Paper No. 41-27
Presentation Time: 9:00 AM-6:30 PM

NEW MAGNETIC POLARITY DATA FROM THE HIGH PLAINS-OGALLALA DRILLING PROJECT CORE HP1A: A PRELIMINARY MAGNETOSTRATIGRAPHY FROM THE EOCENE-OLIGOCENE WHITE RIVER GROUP, SOUTHWESTERN KANSAS


TREVINO, Sarah F., Natural Resource Managment-Geology, New Mexico Highlands University, P.O Box 9000, Las Vegas, NM 87701, strevino712@gmail.com, ZEIGLER, Kate E., Natural Resources, New Mexico Highlands University, Box 9000, Las Vegas, NM 87701, PETRONIS, Michael, Environmental Geology, New Mexico Highlands University, Las Vegas, NM 87701, SMITH, Jon J., Kansas Geological Survey, Lawrence, KS 66045-7613, LUDVIGSON, Greg, Kansas Geological Survey, The University of Kansas, 1930 Constant Ave, Lawrence, KS 66047-3726, and DOVETON, John H., Kansas Geological Survey, University of Kansas, 1930 Constant Ave, Lawrence, KS 66047
Seventy samples were collected from a 98 meter core (HP1A) of the High Plains aquifer in southwestern Kansas retrieved as part of the High Plains-Ogallala Drilling Program (HDODP).

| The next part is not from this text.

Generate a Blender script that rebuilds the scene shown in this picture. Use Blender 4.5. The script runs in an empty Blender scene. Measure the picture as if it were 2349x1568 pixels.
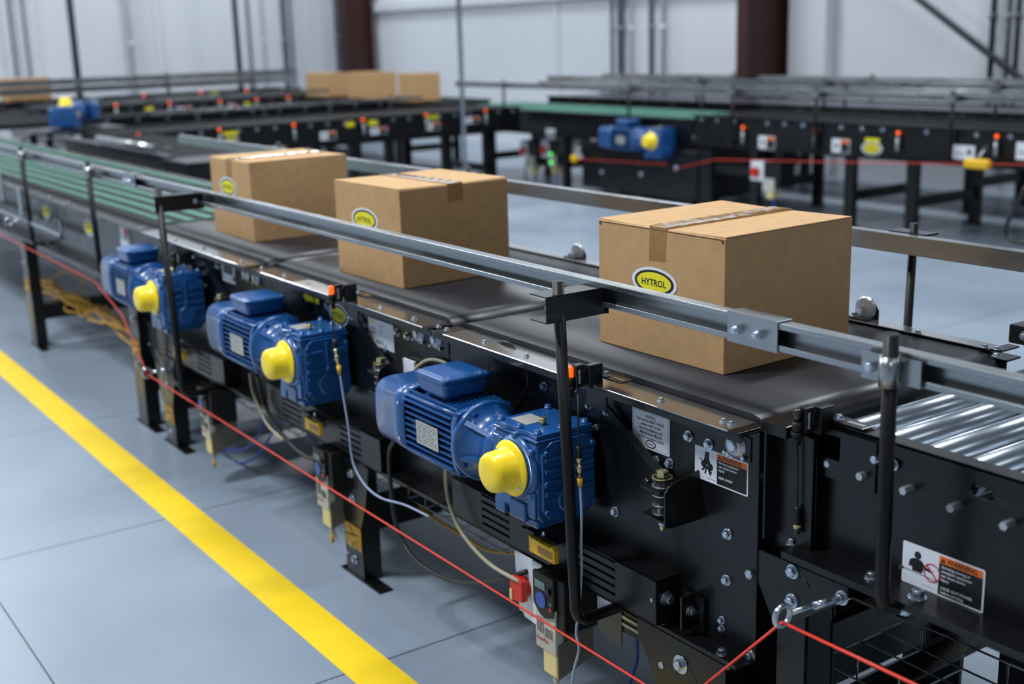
import bpy, bmesh, math, random
from math import sin, cos, pi, radians as R_
from mathutils import Vector, Matrix
random.seed(7)
sc = bpy.context.scene
col = sc.collection

# ------------------------------------------------------------------ camera
FPX, YAW, PITCH, ROLL = 2821.3, 2.54192484, -0.24534966, 0.03036402
CAM = Vector((0, 0, 1.6))
_f = Vector((cos(PITCH)*cos(YAW), cos(PITCH)*sin(YAW), sin(PITCH)))
_r = Vector((sin(YAW), -cos(YAW), 0)); _d = _f.cross(_r)
AX = cos(ROLL)*_r + sin(ROLL)*_d
AY = -sin(ROLL)*_r + cos(ROLL)*_d
cd = bpy.data.cameras.new('camera'); cam = bpy.data.objects.new('camera', cd); col.objects.link(cam)
cam.matrix_world = Matrix(((AX.x, -AY.x, -_f.x, CAM.x), (AX.y, -AY.y, -_f.y, CAM.y), (AX.z, -AY.z, -_f.z, CAM.z), (0, 0, 0, 1)))
cd.sensor_width = 36; cd.lens = FPX/2349*36; cd.clip_start = .05; cd.clip_end = 200
cd.dof.use_dof = True; cd.dof.focus_distance = 2.55; cd.dof.aperture_fstop = 2.6
sc.camera = cam

def ray(u, v): return AX*((u-1174.5)/FPX) + AY*((v-784)/FPX) + _f
def FY(u, v, y=1.61):            # point of the photo on the plane Y = y
    d = ray(u, v); return CAM + d*((y-CAM.y)/d.y)
def FZ(u, v, z=0.):
    d = ray(u, v); return CAM + d*((z-CAM.z)/d.z)
def FX(u, v, x):
    d = ray(u, v); return CAM + d*((x-CAM.x)/d.x)

# ------------------------------------------------------------------ light and exposure
w = bpy.data.worlds.new('world'); sc.world = w; w.use_nodes = True
w.node_tree.nodes['Background'].inputs[0].default_value = (.5, .56, .66, 1)
w.node_tree.nodes['Background'].inputs[1].default_value = .12
sc.view_settings.view_transform = 'Standard'; sc.view_settings.look = 'None'
sc.view_settings.gamma = 1; sc.view_settings.use_curve_mapping = False
sc.view_settings.exposure = -0.82
def lamp(x, y, z, p, sx=.35, sy=1.3, rot=0, c=(.90, .95, 1.0)):
    l = bpy.data.lights.new('high_bay_light', 'AREA'); l.shape = 'RECTANGLE'; l.size = sx; l.size_y = sy
    l.energy = p; l.color = c
    o = bpy.data.objects.new('high_bay_light', l); col.objects.link(o); o.location = (x, y, z); o.rotation_euler = (0, 0, rot)
    return o
for ly, py in ((-1.6, 1.5), (2.4, .65), (8.2, 1.0)):
    for lx, px_ in ((-17.5, .95), (-10.4, 1.0), (-3.3, 1.0), (3.4, .16)):
        lamp(lx, ly, 6.7, 520*py*px_, .4, 1.6)

# ------------------------------------------------------------------ materials
def lin(h):
    h = h.lstrip('#'); o = []
    for i in (0, 2, 4):
        c = int(h[i:i+2], 16)/255; o.append(c/12.92 if c <= .04045 else ((c+.055)/1.055)**2.4)
    return (*o, 1)
def mat(name, hexc, rough=.5, metal=0., spec=.5, coat=0., var=0., vscale=8, bump=0., bscale=60, emit=None, es=0., rvar=0., trans=0., alpha=1., aniso=None):
    m = bpy.data.materials.new(name); m.use_nodes = True; nt = m.node_tree; b = nt.nodes['Principled BSDF']
    c = lin(hexc) if isinstance(hexc, str) else (*hexc, 1)
    b.inputs['Base Color'].default_value = c; b.inputs['Roughness'].default_value = rough
    b.inputs['Metallic'].default_value = metal; b.inputs['Specular IOR Level'].default_value = spec
    b.inputs['Coat Weight'].default_value = coat; b.inputs['Coat Roughness'].default_value = .08
    b.inputs['Transmission Weight'].default_value = trans
    if emit: b.inputs['Emission Color'].default_value = lin(emit); b.inputs['Emission Strength'].default_value = es
    if var or bump or rvar:
        tc = nt.nodes.new('ShaderNodeTexCoord')
        mp = nt.nodes.new('ShaderNodeMapping'); nt.links.new(tc.outputs['Object'], mp.inputs[0])
        if aniso: mp.inputs['Scale'].default_value = aniso
    if var or rvar:
        n = nt.nodes.new('ShaderNodeTexNoise'); n.inputs['Scale'].default_value = vscale; n.inputs['Detail'].default_value = 6
        nt.links.new(mp.outputs[0], n.inputs['Vector'])
    if var:
        rp = nt.nodes.new('ShaderNodeValToRGB'); rp.color_ramp.elements[0].position = .3; rp.color_ramp.elements[1].position = .7
        rp.color_ramp.elements[0].color = (*[x*(1-var) for x in c[:3]], 1); rp.color_ramp.elements[1].color = (*[min(1, x*(1+var)) for x in c[:3]], 1)
        nt.links.new(n.outputs[0], rp.inputs[0]); nt.links.new(rp.outputs[0], b.inputs['Base Color'])
    if rvar:
        mr = nt.nodes.new('ShaderNodeMapRange'); mr.inputs[1].default_value = .3; mr.inputs[2].default_value = .7
        mr.inputs[3].default_value = max(.02, rough-rvar); mr.inputs[4].default_value = rough+rvar
        nt.links.new(n.outputs[0], mr.inputs[0]); nt.links.new(mr.outputs[0], b.inputs['Roughness'])
    if bump:
        n2 = nt.nodes.new('ShaderNodeTexNoise'); n2.inputs['Scale'].default_value = bscale; n2.inputs['Detail'].default_value = 4
        nt.links.new(mp.outputs[0], n2.inputs['Vector'])
        bp = nt.nodes.new('ShaderNodeBump'); bp.inputs['Strength'].default_value = bump; bp.inputs['Distance'].default_value = .004
        nt.links.new(n2.outputs[0], bp.inputs['Height']); nt.links.new(bp.outputs[0], b.inputs['Normal'])
    return m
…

The drill cores were collected using Rotosonic (saturated zone) and Hollow-stem auger with split-spoon core barrel (unsaturated zone) drill rigs. Extraction methods did not allow the cores to be oriented, thus declination values are random. The sampled horizons were identified by relatively high bulk magnetic susceptibility value (2.0-3.0 x 10-3) relative to less magnetic parts of the core. Samples were prepared into 1.5 cm3 specimens for alternating field demagnetization experiments. Curie point estimates at high temperatures and magnetic property measurement system (MPMS) analysis clarify the magnetic mineralogy based on low-temperature crystallographic transitions. Samples subjected to AF demagnetization yield one of four responses: normal polarity (positive, steep inclination), reverse polarity (negative, steep inclination), shallow positive/negative inclinations, and incoherent behavior. Samples analyzed for Curie point estimates and MPMS experiments indicate that the magnetic mineralogy is almost entirely single domain to pseudosingle domain with a restricted composition of near pure to low-Ti titanomagnetite. Oxide petrology reveals very fine grained opaque grains that were likely transported into the basin by eolian processes, given their limited grain size. Large opaque grains are rare to non-existent, even in the coarsest grained horizons, suggesting that fluvial addition of magnetic grains was not a major input source. Based on optically stimulated luminescence (OSL) age determinations, the upper 12 meters of the core is Quaternary in age. Magnetic polarity data document at least three possible excursion or high amplitude secular variation events in the Quaternary portion of the core. One event is tentatively correlated to the Laschamp excursion at ~41 ka, although declination data are lacking and thus the VGP position is unknown. New preliminary age determinations from detrital zircon grains indicate that most, if not all, of the HP1A core, assumed to be Miocene Ogallala Formation, is substantially older and tentatively correlated with part of the Paleogene White River Group (Eocene-Oligocene).